Хорошёво, возможно, наиболее благополучный из объектов, Борис Львович довел его реставрацию до конца. Конечно, после его смерти мы пытались сделать все, чтобы не испортить то, что Борис Львович отреставрировал. Не все удавалось отстоять, например, пользователем предлагалось устроить мраморные или гранитные полы... Этот храм теперь живет. Там рядом построили новые жилые корпуса; конечно, они не сочетаются с нашим храмом, но все-таки он более или менее благополучный, ухоженный.
И даже блюда по образцу древних изникийских были установлены в тимпанах кокошников. Активно участвовала в этом процессе и жена Б.Л. Альтшуллера
Евгения Алексеевна. Вот фрагмент ее воспоминаний: "Борис Львович уделял много времени работам по церкви Троицы в Хорошеве. Именно он установил, что те блюда, фрагменты которых в 1960 г. были найдены им и Ильиным в тимпанах кокошников этой церкви, сделаны в Турции. Во время обследования Борис изъял часть подлинного сохранившегося блюда и оно было у нас в доме.
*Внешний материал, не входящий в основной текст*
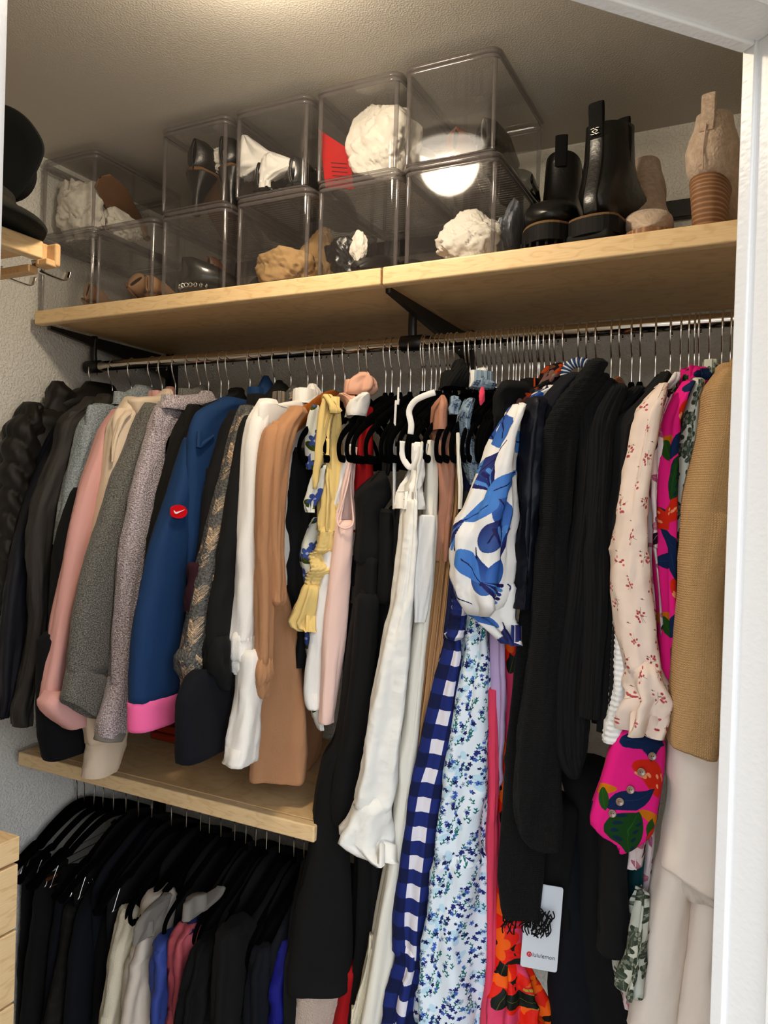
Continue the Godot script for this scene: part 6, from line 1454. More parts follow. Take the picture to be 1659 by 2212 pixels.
	piece(t, "skirt", "coral_pink", [1.106,1.35,.41,.007,.019,0, 1.114,1.23,.41,.007,.019,0, 1.116,1.183,.41,.007,.02,0, 1.115,1.142,.41,.008,.022,0, 1.115,1.113,.41,.008,.022,0, 1.119,1.01,.41,.007,.018,0, 1.122,.901,.41,.007,.018,0, 1.122,.845,.41,.008,.02,0, 1.121,.776,.41,.01,.025,0], {"amp": 0.004, "phi": 45, "seed": 210})
	t = thing("tropical_dress", "pink and orange tropical print dress reaching the floor", "dress", Vector3(1.190, 1.870, 0.290))
	piece(t, "bodice", "tropical", [1.129,1.442,.385,.013,.032,0, 1.132,1.393,.385,.012,.03,0, 1.134,1.349,.385,.012,.03,0, 1.133,1.293,.385,.012,.029,0, 1.132,1.237,.385,.011,.028,0, 1.129,1.181,.385,.012,.03,0, 1.13,1.114,.385,.013,.033,0, 1.136,1.026,.385,.019,.035,0, 1.142,.95,.385,.025,.035,0, 1.149,.874,.385,.03,.035,0], {"amp": 0.004, "open": false, "phi": 45, "seed": 211})
	piece(t, "skirt", "tropical", [1.149,.878,.385,.026,.05,0, 1.155,.853,.385,.035,.05,0, 1.161,.822,.385,.046,.05,0, 1.168,.777,.385,.056,.05,0], {"amp": 0.014, "k": 8, "m": 60, "phi": 45, "seed": 212})
	t = thing("yellow_camisole", "bright yellow strap of a top peeking out left of the leaf print blouse", "top", Vector3(1.160, 1.870, 0.290))
	piece(t, "strap", "bright_yellow", [1.094,1.788,.415,.007,.012,0, 1.088,1.777,.415,.012,.012,0, 1.081,1.765,.415,.01,.012,0, 1.075,1.748,.415,.003,.008,0], {"wr": 0.004, "phi": 45, "seed": 213})
	t = thing("dark_floral_shirt", "dark top with orange and grey flowers draped at the neck", "top", Vector3(1.205, 1.870, 0.290))
	piece(t, "neck", "dark_floral", [1.181,1.91,.325,.013,.029,0, 1.174,1.897,.325,.016,.03,0, 1.163,1.881,.325,.012,.027,0, 1.146,1.87,.325,.023,.03,0, 1.133,1.863,.325,.012,.03,0], {"wr": 0.012, "phi": 45, "seed": 214})
	piece(t, "shoulder", "dark_floral", [1.148,1.851,.405,.013,.02,0, 1.14,1.836,.405,.012,.02,0, 1.126,1.817,.405,.008,.02,0], {"phi": 45, "seed": 215})
	t = thing("black_wrap", "black fine top sloping behind the leaf print blouse", "top", Vector3(1.150, 1.870, 0.290))
	piece(t, "body", "black_fine", [1.135,1.862,.42,.029,.022,0, 1.125,1.85,.42,.024,.022,0, 1.117,1.831,.42,.015,.022,0, 1.115,1.803,.42,.014,.022,0, 1.107,1.774,.42,.015,.022,0, 1.096,1.736,.42,.016,.022,0, 1.085,1.698,.42,.018,.022,0, 1.074,1.658,.42,.021,.022,0], {"phi": 45, "seed": 216})

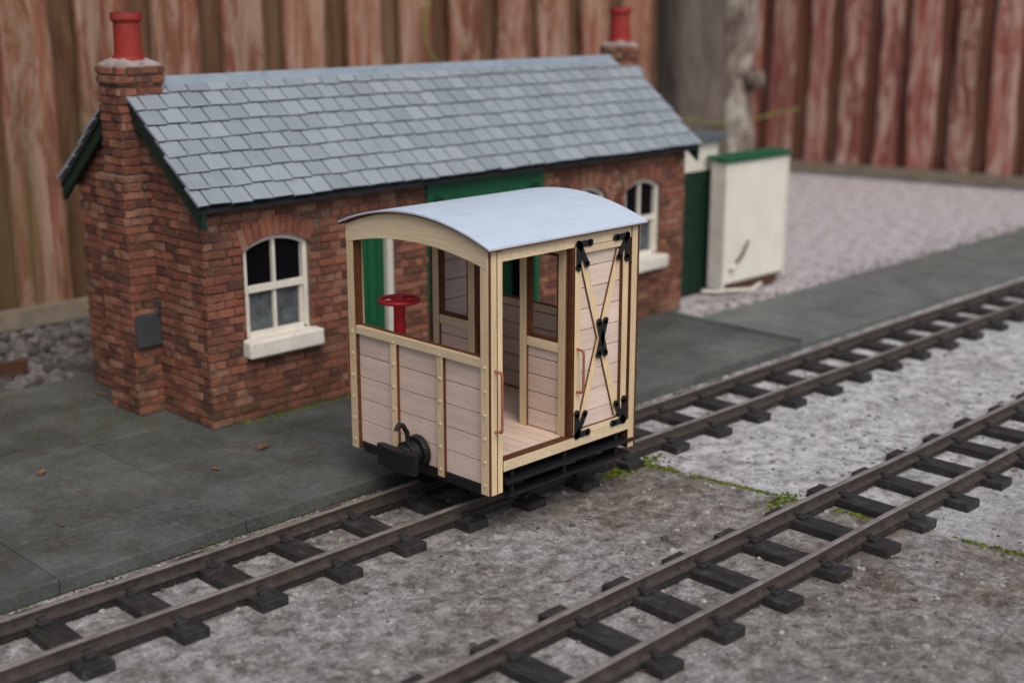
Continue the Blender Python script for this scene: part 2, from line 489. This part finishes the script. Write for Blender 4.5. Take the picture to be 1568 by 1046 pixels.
def window(h):
    b=MB(); x0,x1,z0,zt=h[0],h[1],h[2],h[3]
    yF=Y0+.06; yB=Y0+.24; w=.13
    n=12
    outer=[(x0,z0)]+[(x0+(x1-x0)*i/n,archz(h,x0+(x1-x0)*i/n,zt)+.015) for i in range(n+1)]+[(x1,z0)]
    def inn(u): return archz(h,u,zt)-w
    inner=[(x0+w,z0+.1)]+[(x0+w+(x1-x0-2*w)*i/n,inn(x0+w+(x1-x0-2*w)*i/n)) for i in range(n+1)]+[(x1-w,z0+.1)]
    N=len(outer)
    vs=[(a,yF,z) for a,z in outer]+[(a,yF,z) for a,z in inner]+[(a,yB,z) for a,z in outer]+[(a,yB,z) for a,z in inner]
    fs=[]
    for i in range(N-1):
        fs.append((i,i+1,N+i+1,N+i)); fs.append((N+i,N+i+1,3*N+i+1,3*N+i)); fs.append((i+1,i,2*N+i,2*N+i+1))
    b.add(vs,fs,'white',.9)
    a,c=x0+w,x1-w; zm=(z0+zt)/2-.05
    b.box(a,c,yF+.03,yB,z0,z0+.13,'white',col=.9)
    b.box(a,c,yF+.01,yB,zm-.08,zm+.08,'white',col=.9)
    m=(a+c)/2
    b.box(m-.045,m+.045,yF+.07,yB,z0+.13,zm-.08,'white',col=.9)
    b.box(m-.045,m+.045,yF+.05,yB,zm+.08,zt-w+.02,'white',col=.9)
    for s in (a,c-.07):
        b.box(s,s+.07,yF+.07,yB,z0+.13,zm-.08,'white',col=.9)
    b.box(a,c,yB-.03,yB-.01,zm,zt,'glass'); b.box(a,c,yB-.02,yB,z0,zm,'curtain')
    b.build('window',st,bevel=.012)
    b=MB(); b.box(x0-.14,x1+.16,Y0-.34,Y0+.12,z0-.42,z0+.02,'white',col=.95,jit=.02); b.build('window_sill',st,bevel=.05)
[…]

Изникийские блюда есть во всех крупных музеях мира. Когда мы попали в Париж, там, в Лувре, Борис увидел большую книгу о керамике Изника и купил ее, привез в Москву. Уже после его смерти я отдавала сохранившийся фрагмент блюда и эту замечательную книгу в Ярославскую керамическую мастерскую, где были изготовлены и теперь украшают храм в Хорошеве копии блюд, подаренных Борису Годунову столько лет назад. А подлинное блюдо я теперь передала в музей «Коломенское».
Эта работа Б.Л. Альтшуллера была отмечена наградами и Церковью, и государством. В 1998 году Борису Львовичу была присуждена медаль Московской Патриархии «Храм Святой Троицы в Хорошеве (1598-1998)».
Диплом Правительства Москвы по итогам Юбилейного конкурса на лучшую реставрацию, реконструкцию памятников архитектуры и других объектов историко-градостроительной среды г. Москвы «10 лет. Реставрация -2002» был вручен вдове архитектора уже после его смерти: «Научная реставрация с воссозданием керамических блюд в кокошниках на фасадах» церкви Троицы в Хорошеве к.XVI в. За высокое качество проектирования».